** START **

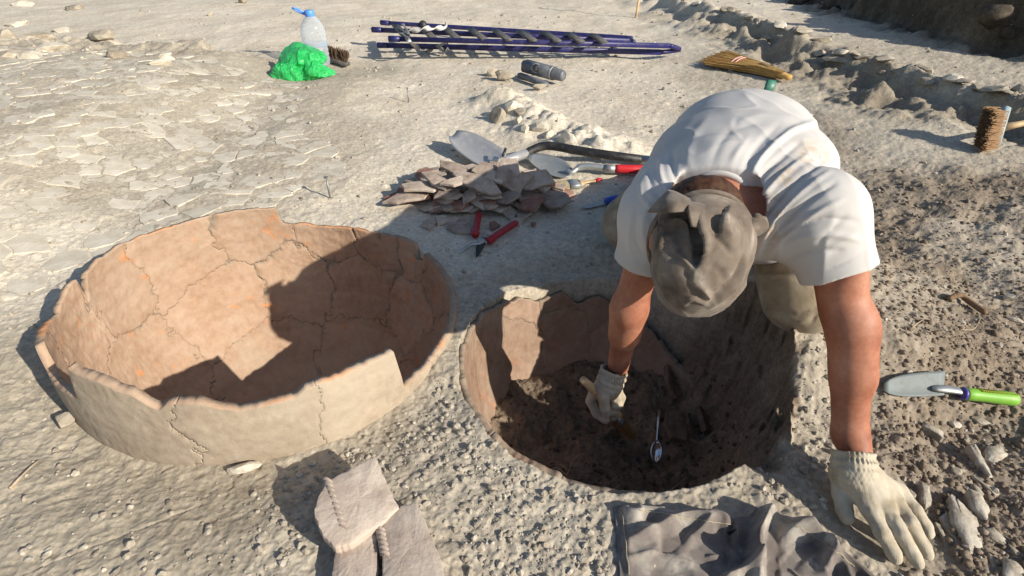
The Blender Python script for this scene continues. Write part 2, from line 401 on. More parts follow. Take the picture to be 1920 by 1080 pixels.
def ground_material():
    m, t, b = nt('dig ground'); pos = nd(t, 'ShaderNodeNewGeometry').outputs['Position']
    at = lambda n: nd(t, 'ShaderNodeAttribute', attribute_name=n).outputs['Fac']
    n1 = noise_node(t, 2.3, 8, .6, pos).outputs['Fac']; n2 = noise_node(t, 26, 8, .65, pos).outputs['Fac']; n3 = noise_node(t, 170, 5, .7, pos).outputs['Fac']
    mixn = mth(t, 'ADD', mth(t, 'MULTIPLY', n1, .45), mth(t, 'ADD', mth(t, 'MULTIPLY', n2, .33), mth(t, 'MULTIPLY', n3, .25)))
    c = ramp(t, mixn, [(.34, (.39, .325, .24)), (.46, (.56, .495, .395)), (.57, (.625, .565, .465)), (.7, (.69, .635, .54))])
    gr = ramp(t, mixn, [(.36, (.26, .22, .165)), (.48, (.385, .34, .272)), (.6, (.465, .418, .34)), (.7, (.54, .495, .415))])
    si = ramp(t, mixn, [(.36, (.25, .205, .15)), (.48, (.36, .312, .24)), (.62, (.43, .38, .30)), (.74, (.51, .46, .38))])
    so = ramp(t, mixn, [(.38, (.17, .134, .098)), (.5, (.235, .19, .143)), (.6, (.29, .243, .19)), (.71, (.38, .33, .265))])
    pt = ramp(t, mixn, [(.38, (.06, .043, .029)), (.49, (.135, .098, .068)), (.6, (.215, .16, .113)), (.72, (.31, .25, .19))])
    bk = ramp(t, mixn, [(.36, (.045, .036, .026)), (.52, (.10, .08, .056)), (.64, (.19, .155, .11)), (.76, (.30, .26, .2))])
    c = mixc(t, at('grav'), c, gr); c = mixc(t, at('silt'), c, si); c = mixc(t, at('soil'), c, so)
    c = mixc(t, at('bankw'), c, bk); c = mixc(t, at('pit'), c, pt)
    vo = nd(t, 'ShaderNodeTexVoronoi'); vo.inputs['Scale'].default_value = 110; t.links.new(pos, vo.inputs['Vector'])
    sep = nd(t, 'ShaderNodeSeparateColor'); t.links.new(vo.outputs['Color'], sep.inputs[0])
    spk = mth(t, 'ADD', mth(t, 'MULTIPLY', sep.outputs[0], .5), .75)
    cc = nd(t, 'ShaderNodeCombineColor')
    for k in range(3): t.links.new(spk, cc.inputs[k])
    c = mixc(t, .6, c, cc.outputs[0], 'MULTIPLY')
    t.links.new(c, b.inputs['Base Color']); b.inputs['Roughness'].default_value = .95; b.inputs['Specular IOR Level'].default_value = .15
    h = mth(t, 'ADD', mth(t, 'MULTIPLY', n3, .6), mth(t, 'MULTIPLY', vo.outputs['Distance'], .5))
    bump(t, b, h, .55, .004)
    return m
M = {}
M['ground'] = ground_material()
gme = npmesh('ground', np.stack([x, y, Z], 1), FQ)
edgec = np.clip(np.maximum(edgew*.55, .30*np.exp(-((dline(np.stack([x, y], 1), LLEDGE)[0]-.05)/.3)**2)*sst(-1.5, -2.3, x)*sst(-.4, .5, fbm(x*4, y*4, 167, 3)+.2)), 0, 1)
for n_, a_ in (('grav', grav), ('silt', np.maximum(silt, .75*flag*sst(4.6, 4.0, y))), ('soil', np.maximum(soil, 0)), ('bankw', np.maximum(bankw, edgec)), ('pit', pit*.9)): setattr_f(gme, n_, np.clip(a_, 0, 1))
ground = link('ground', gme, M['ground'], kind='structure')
lys = np.log(np.maximum(ys, .01))
def zg(px, py):
    """height of the finished ground sheet"""
    i = np.clip(np.searchsorted(ys, py)-1, 0, len(ys)-2); w = .95*py+.46 if py > 0 else .46
    j = np.clip(np.searchsorted(us, px/w)-1, 0, len(us)-2)
    return float(GZ[i:i+2, j:j+2].mean())
def gz(px, py, r=.02):
    return float(np.mean([zg(px+a*r, py+b_*r) for a, b_ in ((0, 0), (1, 0), (-1, 0), (0, 1), (0, -1))]))
def on(px_, py_, lift=0.0):
    """photo pixel -> point on the ground sheet"""
    z = 0.0
    for _ in range(8):
        g = G(px_, py_, z); z = .5*z+.5*gz(g.x, g.y)
    return Vector((g.x, g.y, gz(g.x, g.y)+lift))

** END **

| What is asked |
Using the data above, write out every line exactly, leaving the images behind.

| Answer to the problem |
The Blender Python script for this scene continues. Write part 2, from line 401 on. More parts follow. Take the picture to be 1920 by 1080 pixels.
def ground_material():
    m, t, b = nt('dig ground'); pos = nd(t, 'ShaderNodeNewGeometry').outputs['Position']
    at = lambda n: nd(t, 'ShaderNodeAttribute', attribute_name=n).outputs['Fac']
    n1 = noise_node(t, 2.3, 8, .6, pos).outputs['Fac']; n2 = noise_node(t, 26, 8, .65, pos).outputs['Fac']; n3 = noise_node(t, 170, 5, .7, pos).outputs['Fac']
    mixn = mth(t, 'ADD', mth(t, 'MULTIPLY', n1, .45), mth(t, 'ADD', mth(t, 'MULTIPLY', n2, .33), mth(t, 'MULTIPLY', n3, .25)))
    c = ramp(t, mixn, [(.34, (.39, .325, .24)), (.46, (.56, .495, .395)), (.57, (.625, .565, .465)), (.7, (.69, .635, .54))])
    gr = ramp(t, mixn, [(.36, (.26, .22, .165)), (.48, (.385, .34, .272)), (.6, (.465, .418, .34)), (.7, (.54, .495, .415))])
    si = ramp(t, mixn, [(.36, (.25, .205, .15)), (.48, (.36, .312, .24)), (.62, (.43, .38, .30)), (.74, (.51, .46, .38))])
    so = ramp(t, mixn, [(.38, (.17, .134, .098)), (.5, (.235, .19, .143)), (.6, (.29, .243, .19)), (.71, (.38, .33, .265))])
    pt = ramp(t, mixn, [(.38, (.06, .043, .029)), (.49, (.135, .098, .068)), (.6, (.215, .16, .113)), (.72, (.31, .25, .19))])
    bk = ramp(t, mixn, [(.36, (.045, .036, .026)), (.52, (.10, .08, .056)), (.64, (.19, .155, .11)), (.76, (.30, .26, .2))])
    c = mixc(t, at('grav'), c, gr); c = mixc(t, at('silt'), c, si); c = mixc(t, at('soil'), c, so)
    c = mixc(t, at('bankw'), c, bk); c = mixc(t, at('pit'), c, pt)
    vo = nd(t, 'ShaderNodeTexVoronoi'); vo.inputs['Scale'].default_value = 110; t.links.new(pos, vo.inputs['Vector'])
    sep = nd(t, 'ShaderNodeSeparateColor'); t.links.new(vo.outputs['Color'], sep.inputs[0])
    spk = mth(t, 'ADD', mth(t, 'MULTIPLY', sep.outputs[0], .5), .75)
    cc = nd(t, 'ShaderNodeCombineColor')
    for k in range(3): t.links.new(spk, cc.inputs[k])
    c = mixc(t, .6, c, cc.outputs[0], 'MULTIPLY')
    t.links.new(c, b.inputs['Base Color']); b.inputs['Roughness'].default_value = .95; b.inputs['Specular IOR Level'].default_value = .15
    h = mth(t, 'ADD', mth(t, 'MULTIPLY', n3, .6), mth(t, 'MULTIPLY', vo.outputs['Distance'], .5))
    bump(t, b, h, .55, .004)
    return m
M = {}
M['ground'] = ground_material()
gme = npmesh('ground', np.stack([x, y, Z], 1), FQ)
edgec = np.clip(np.maximum(edgew*.55, .30*np.exp(-((dline(np.stack([x, y], 1), LLEDGE)[0]-.05)/.3)**2)*sst(-1.5, -2.3, x)*sst(-.4, .5, fbm(x*4, y*4, 167, 3)+.2)), 0, 1)
for n_, a_ in (('grav', grav), ('silt', np.maximum(silt, .75*flag*sst(4.6, 4.0, y))), ('soil', np.maximum(soil, 0)), ('bankw', np.maximum(bankw, edgec)), ('pit', pit*.9)): setattr_f(gme, n_, np.clip(a_, 0, 1))
ground = link('ground', gme, M['ground'], kind='structure')
lys = np.log(np.maximum(ys, .01))
def zg(px, py):
    """height of the finished ground sheet"""
    i = np.clip(np.searchsorted(ys, py)-1, 0, len(ys)-2); w = .95*py+.46 if py > 0 else .46
    j = np.clip(np.searchsorted(us, px/w)-1, 0, len(us)-2)
    return float(GZ[i:i+2, j:j+2].mean())
def gz(px, py, r=.02):
    return float(np.mean([zg(px+a*r, py+b_*r) for a, b_ in ((0, 0), (1, 0), (-1, 0), (0, 1), (0, -1))]))
def on(px_, py_, lift=0.0):
    """photo pixel -> point on the ground sheet"""
    z = 0.0
    for _ in range(8):
        g = G(px_, py_, z); z = .5*z+.5*gz(g.x, g.y)
    return Vector((g.x, g.y, gz(g.x, g.y)+lift))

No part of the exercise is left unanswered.